I'm not sure why I too must assume Jewish teaching saves Jesus.  The Hebrew Bible is perhaps the least moral arrangement of teachings people might come up with, full of all sorts of murder, abuse, and such. 

Jewish teaching doesn't save Jesus, but it describes who and what he was very accurately -- in a secular historical sense (which you seem to want to avoid).

Both the Hebrew Bible and the Book of Mormon certainly do have a surfeit of horrible events and death, which are an ever present part of real life.  Pretending that life is a Disney fantasy doesn't make for high ethical and moral teaching, rather it denigrates it.  The Bible tells it like it is, and pulls no punches.  King David, a man after God's own heart, and sweet singer of Israel, becomes an adulterer and murderer.  God sends his prophet Nathan to condemn David to his face.  You apparently want to read only about sweetness and light, instead of harsh realities in the uncompromising light of day.

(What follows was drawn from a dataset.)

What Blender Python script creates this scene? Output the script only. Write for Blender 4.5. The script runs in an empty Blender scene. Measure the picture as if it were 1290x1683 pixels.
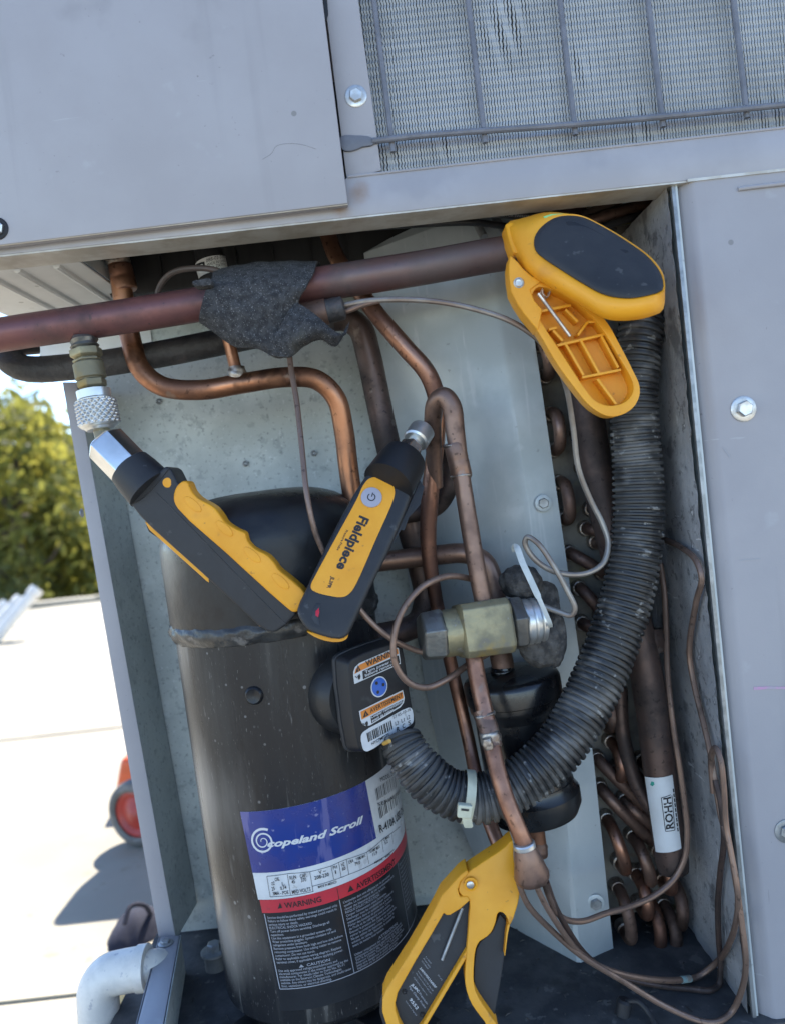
import bpy, bmesh, math, random
from mathutils import Vector, Matrix
random.seed(7)
SC = bpy.context.scene
COL = SC.collection
R = math.radians

# ------------------------------------------------------------------ camera
PW, PH, FPX = 1290.0, 1683.0, 1274.0
D0 = 0.56
PITCH, ROLL = R(2.0), R(6.4)
CAM = Vector((0, -D0, 0))
FWD = Vector((0, math.cos(PITCH), -math.sin(PITCH)))
UP0 = Vector((0, math.sin(PITCH), math.cos(PITCH)))
RT0 = Vector((1, 0, 0))
cr, sr = math.cos(ROLL), math.sin(ROLL)
RIGHT = RT0*cr - UP0*sr
UPV = RT0*sr + UP0*cr
cam_d = bpy.data.cameras.new('camera')
cam = bpy.data.objects.new('camera', cam_d); COL.objects.link(cam)
mw = Matrix((RIGHT, UPV, -FWD)).transposed().to_4x4(); mw.translation = CAM
cam.matrix_world = mw
cam_d.sensor_fit = 'VERTICAL'; cam_d.sensor_height = 36.0; cam_d.lens = 36.0*FPX/PH
cam_d.clip_start = 0.02; cam_d.clip_end = 3000
cam_d.dof.use_dof = True; cam_d.dof.focus_distance = 0.59; cam_d.dof.aperture_fstop = 5.6
SC.camera = cam

# ------------------------------------------------------------------ light
SUN_EL, SUN_AZ = R(52), R(14)
world = bpy.data.worlds.new("World"); SC.world = world; world.use_nodes = True
wn = world.node_tree.nodes; wl = world.node_tree.links
bgn = wn['Background']
sky = wn.new('ShaderNodeTexSky'); sky.sky_type = 'NISHITA'; sky.sun_disc = False
sky.sun_elevation = SUN_EL; sky.sun_rotation = SUN_AZ; sky.air_density = 1.0; sky.dust_density = 0.0; sky.ozone_density = 2.0; sky.altitude = 2200
wl.new(sky.outputs[0], bgn.inputs[0]); bgn.inputs[1].default_value = 0.12
sun_d = bpy.data.lights.new('sun', 'SUN'); sun_d.energy = 3.6; sun_d.angle = R(0.5); sun_d.color = (1.0, 0.95, 0.87)
sun = bpy.data.objects.new('sun', sun_d); COL.objects.link(sun)
sdir = Vector((math.sin(SUN_AZ)*math.cos(SUN_EL), math.cos(SUN_AZ)*math.cos(SUN_EL), math.sin(SUN_EL)))
sun.rotation_euler = sdir.to_track_quat('Z', 'Y').to_euler(); sun.location = (2, 3, 6)
SC.view_settings.view_transform = 'Standard'; SC.view_settings.look = 'None'
SC.view_settings.exposure = 2.05; SC.view_settings.gamma = 1.0; SC.view_settings.use_curve_mapping = False
SC.render.engine = 'CYCLES'
SC.cycles.max_bounces = 10; SC.cycles.diffuse_bounces = 6; SC.cycles.glossy_bounces = 4
SC.cycles.use_denoising = True

# ------------------------------------------------------------------ pixel rays -> world points
def ray(x, y):
    u, v = x-PW/2, y-PH/2
    return FWD*FPX + RIGHT*u - UPV*v
def W(x, y, Y=0.0):
    d = ray(x, y); t = (Y-CAM.y)/d.y
    return CAM + d*t
def WX(x, y, X):
    d = ray(x, y); return CAM + d*((X-CAM.x)/d.x)
def WZ(x, y, Z):
    d = ray(x, y); return CAM + d*((Z-CAM.z)/d.z)
def PX(dpx, Y=0.0):                     # size in metres of dpx photo pixels at depth Y
    return dpx*(D0+Y)/FPX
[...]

Lehi's Law of Opposites allows no equivocation (such as you prefer):  Life is hard, overwhelmed by violence and disappointment, full of challenges and choices.  LIke normative Protestants and Catholics, you want to conveniently blame God, when your choices are actually your own.  You are here to be tested and to gain experience.  Stop complaining about it.  It isn't a Cinderella story.